◆ Given problem
Each line of the material below that holds the word "objects" needs to be copied.

Scene modeling code data:
--- start ---

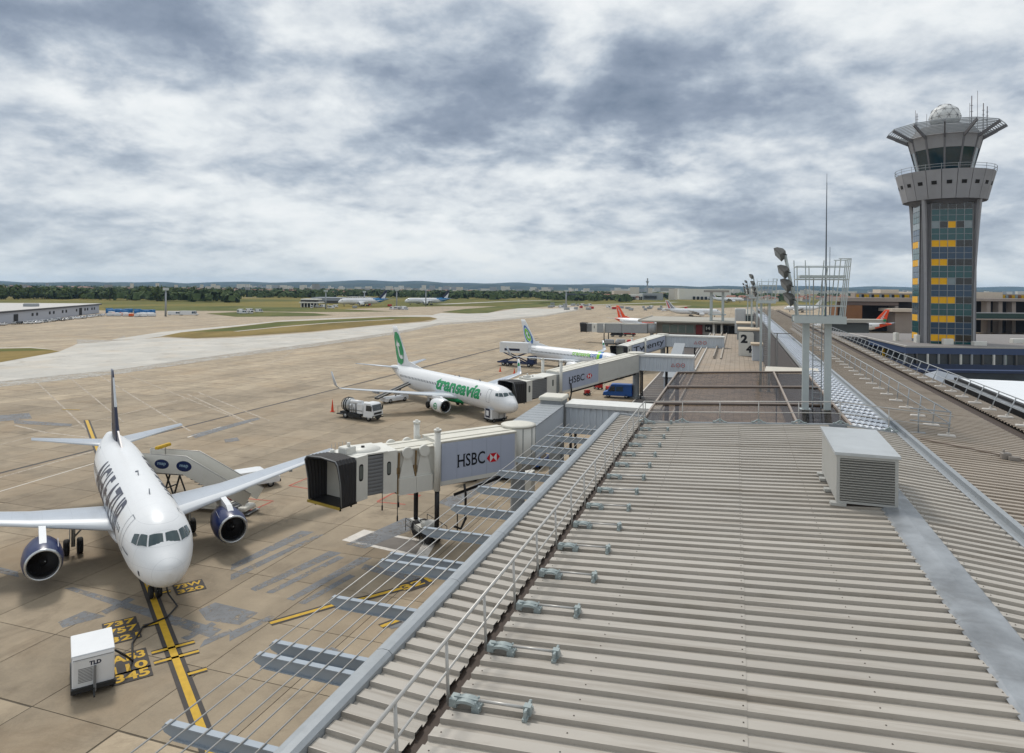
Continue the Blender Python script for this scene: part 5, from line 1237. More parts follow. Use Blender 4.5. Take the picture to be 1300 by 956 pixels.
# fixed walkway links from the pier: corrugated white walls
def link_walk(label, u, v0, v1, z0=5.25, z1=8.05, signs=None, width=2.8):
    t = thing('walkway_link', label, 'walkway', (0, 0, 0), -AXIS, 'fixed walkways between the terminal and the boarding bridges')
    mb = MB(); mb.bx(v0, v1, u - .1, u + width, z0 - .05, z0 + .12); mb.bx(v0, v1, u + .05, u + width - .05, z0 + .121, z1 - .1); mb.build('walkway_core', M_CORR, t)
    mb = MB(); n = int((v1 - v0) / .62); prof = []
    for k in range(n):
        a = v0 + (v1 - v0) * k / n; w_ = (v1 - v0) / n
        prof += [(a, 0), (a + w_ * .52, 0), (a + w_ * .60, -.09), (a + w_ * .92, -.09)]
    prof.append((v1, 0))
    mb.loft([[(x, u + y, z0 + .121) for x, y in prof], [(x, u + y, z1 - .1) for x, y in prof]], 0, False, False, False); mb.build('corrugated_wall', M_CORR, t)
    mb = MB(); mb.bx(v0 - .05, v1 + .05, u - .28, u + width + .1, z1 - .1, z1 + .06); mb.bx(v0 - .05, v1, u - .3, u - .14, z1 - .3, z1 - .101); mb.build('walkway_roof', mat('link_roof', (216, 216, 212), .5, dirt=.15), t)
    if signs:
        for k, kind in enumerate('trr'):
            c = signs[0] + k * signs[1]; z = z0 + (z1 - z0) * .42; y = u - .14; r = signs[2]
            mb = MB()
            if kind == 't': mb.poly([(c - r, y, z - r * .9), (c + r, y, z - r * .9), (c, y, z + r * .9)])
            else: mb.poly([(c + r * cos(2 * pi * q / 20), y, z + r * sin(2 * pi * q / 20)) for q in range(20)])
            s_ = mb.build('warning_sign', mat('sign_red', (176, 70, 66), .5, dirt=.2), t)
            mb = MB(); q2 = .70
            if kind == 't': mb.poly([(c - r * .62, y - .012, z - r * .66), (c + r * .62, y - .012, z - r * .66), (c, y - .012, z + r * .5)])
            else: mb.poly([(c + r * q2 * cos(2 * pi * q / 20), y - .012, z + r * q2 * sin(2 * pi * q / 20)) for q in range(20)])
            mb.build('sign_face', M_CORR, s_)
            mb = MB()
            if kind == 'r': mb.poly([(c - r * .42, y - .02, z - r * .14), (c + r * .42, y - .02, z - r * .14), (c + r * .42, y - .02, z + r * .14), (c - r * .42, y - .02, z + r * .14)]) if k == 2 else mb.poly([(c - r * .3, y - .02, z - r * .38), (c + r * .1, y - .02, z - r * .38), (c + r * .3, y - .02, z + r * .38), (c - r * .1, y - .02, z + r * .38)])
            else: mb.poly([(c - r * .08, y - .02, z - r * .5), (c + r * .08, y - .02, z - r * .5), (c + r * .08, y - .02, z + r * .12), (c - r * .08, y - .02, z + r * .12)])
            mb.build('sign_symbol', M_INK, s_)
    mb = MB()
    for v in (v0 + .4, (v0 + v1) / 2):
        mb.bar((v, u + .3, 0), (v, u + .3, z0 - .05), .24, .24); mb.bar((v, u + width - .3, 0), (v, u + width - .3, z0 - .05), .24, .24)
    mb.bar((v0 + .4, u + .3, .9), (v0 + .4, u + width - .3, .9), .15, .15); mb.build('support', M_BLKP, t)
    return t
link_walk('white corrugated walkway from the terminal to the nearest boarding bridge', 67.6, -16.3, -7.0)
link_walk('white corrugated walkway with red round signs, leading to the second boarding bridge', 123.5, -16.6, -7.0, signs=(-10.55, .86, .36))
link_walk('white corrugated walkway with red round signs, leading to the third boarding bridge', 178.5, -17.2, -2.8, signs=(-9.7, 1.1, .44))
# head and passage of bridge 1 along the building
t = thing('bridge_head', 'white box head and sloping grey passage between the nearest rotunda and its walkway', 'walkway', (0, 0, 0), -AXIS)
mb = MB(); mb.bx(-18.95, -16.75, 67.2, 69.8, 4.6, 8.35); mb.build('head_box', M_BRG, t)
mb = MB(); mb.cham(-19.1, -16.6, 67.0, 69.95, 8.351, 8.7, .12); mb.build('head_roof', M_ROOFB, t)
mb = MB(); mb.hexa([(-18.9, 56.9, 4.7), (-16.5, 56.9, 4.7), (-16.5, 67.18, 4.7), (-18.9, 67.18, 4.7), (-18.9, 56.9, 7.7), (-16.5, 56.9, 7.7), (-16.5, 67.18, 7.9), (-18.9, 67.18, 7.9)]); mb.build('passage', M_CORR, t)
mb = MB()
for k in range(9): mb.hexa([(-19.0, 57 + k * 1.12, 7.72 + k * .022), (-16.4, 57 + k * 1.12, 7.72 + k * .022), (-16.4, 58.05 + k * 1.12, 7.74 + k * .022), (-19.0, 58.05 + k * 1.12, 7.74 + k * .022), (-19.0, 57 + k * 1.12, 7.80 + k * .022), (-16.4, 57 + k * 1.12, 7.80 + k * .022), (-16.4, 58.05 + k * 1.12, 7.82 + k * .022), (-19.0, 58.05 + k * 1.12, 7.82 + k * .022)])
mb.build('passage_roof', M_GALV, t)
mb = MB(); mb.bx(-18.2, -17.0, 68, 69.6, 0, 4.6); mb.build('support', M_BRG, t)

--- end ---
--- start ---

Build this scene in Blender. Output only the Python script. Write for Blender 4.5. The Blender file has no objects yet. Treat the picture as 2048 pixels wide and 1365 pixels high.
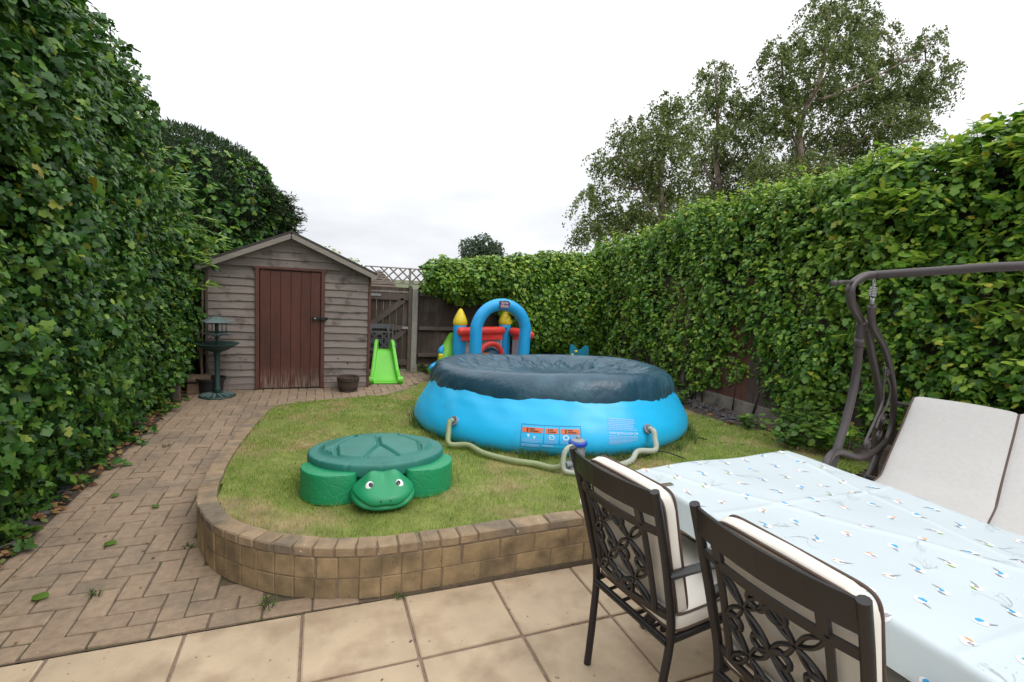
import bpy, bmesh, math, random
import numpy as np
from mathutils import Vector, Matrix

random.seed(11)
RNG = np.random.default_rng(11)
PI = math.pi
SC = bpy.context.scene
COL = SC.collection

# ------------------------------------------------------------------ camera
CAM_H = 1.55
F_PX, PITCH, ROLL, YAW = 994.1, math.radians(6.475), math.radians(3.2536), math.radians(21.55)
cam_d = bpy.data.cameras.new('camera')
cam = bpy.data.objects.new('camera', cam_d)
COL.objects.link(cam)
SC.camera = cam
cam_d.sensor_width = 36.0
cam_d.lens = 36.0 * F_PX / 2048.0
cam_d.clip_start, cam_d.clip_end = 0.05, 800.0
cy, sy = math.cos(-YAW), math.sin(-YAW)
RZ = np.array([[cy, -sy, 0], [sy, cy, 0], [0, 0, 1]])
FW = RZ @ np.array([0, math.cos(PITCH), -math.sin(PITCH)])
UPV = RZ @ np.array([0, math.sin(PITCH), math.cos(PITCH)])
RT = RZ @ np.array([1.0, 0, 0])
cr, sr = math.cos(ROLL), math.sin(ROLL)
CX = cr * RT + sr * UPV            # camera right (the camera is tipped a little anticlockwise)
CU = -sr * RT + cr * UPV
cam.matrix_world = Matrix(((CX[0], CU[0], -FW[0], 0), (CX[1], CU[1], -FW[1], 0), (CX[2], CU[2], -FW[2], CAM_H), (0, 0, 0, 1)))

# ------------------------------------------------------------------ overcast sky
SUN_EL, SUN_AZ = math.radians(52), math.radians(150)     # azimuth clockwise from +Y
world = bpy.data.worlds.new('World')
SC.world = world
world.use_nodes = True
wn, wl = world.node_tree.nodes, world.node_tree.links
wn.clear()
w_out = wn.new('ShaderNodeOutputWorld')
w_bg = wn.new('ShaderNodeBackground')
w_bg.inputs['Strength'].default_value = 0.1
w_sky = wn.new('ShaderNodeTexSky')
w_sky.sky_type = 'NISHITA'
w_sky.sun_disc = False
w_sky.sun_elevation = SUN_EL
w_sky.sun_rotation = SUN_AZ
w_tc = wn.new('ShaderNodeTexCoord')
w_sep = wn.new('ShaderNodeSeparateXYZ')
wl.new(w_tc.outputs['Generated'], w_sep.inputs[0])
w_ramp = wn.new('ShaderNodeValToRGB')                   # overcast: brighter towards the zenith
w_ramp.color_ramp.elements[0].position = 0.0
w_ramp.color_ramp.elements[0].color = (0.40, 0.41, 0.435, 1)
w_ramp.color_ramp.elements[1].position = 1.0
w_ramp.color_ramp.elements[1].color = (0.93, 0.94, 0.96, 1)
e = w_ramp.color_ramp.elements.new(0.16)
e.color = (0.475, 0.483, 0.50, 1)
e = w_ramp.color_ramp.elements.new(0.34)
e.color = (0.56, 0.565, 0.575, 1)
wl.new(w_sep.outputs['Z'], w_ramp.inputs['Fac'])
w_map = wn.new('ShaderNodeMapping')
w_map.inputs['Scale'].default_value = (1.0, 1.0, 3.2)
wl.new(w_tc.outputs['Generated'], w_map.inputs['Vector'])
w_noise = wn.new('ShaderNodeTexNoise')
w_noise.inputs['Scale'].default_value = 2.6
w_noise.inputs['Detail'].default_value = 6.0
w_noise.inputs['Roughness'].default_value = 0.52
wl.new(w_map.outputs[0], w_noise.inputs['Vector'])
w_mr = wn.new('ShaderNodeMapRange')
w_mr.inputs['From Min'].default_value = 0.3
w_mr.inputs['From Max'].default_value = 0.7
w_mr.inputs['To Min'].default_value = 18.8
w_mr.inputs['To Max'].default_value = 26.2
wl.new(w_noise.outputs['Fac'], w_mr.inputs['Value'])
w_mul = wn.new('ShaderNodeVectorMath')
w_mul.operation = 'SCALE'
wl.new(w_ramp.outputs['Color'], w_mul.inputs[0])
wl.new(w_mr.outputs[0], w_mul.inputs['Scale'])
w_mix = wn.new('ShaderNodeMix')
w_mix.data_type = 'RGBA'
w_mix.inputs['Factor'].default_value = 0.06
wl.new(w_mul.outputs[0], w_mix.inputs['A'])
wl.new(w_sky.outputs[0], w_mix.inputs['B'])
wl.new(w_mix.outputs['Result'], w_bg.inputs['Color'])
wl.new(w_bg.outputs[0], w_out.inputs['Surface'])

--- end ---

◆ Solution to this task
Build this scene in Blender. Output only the Python script. Write for Blender 4.5. The Blender file has no objects yet. Treat the picture as 2048 pixels wide and 1365 pixels high.
cam = bpy.data.objects.new('camera', cam_d)
COL.objects.link(cam)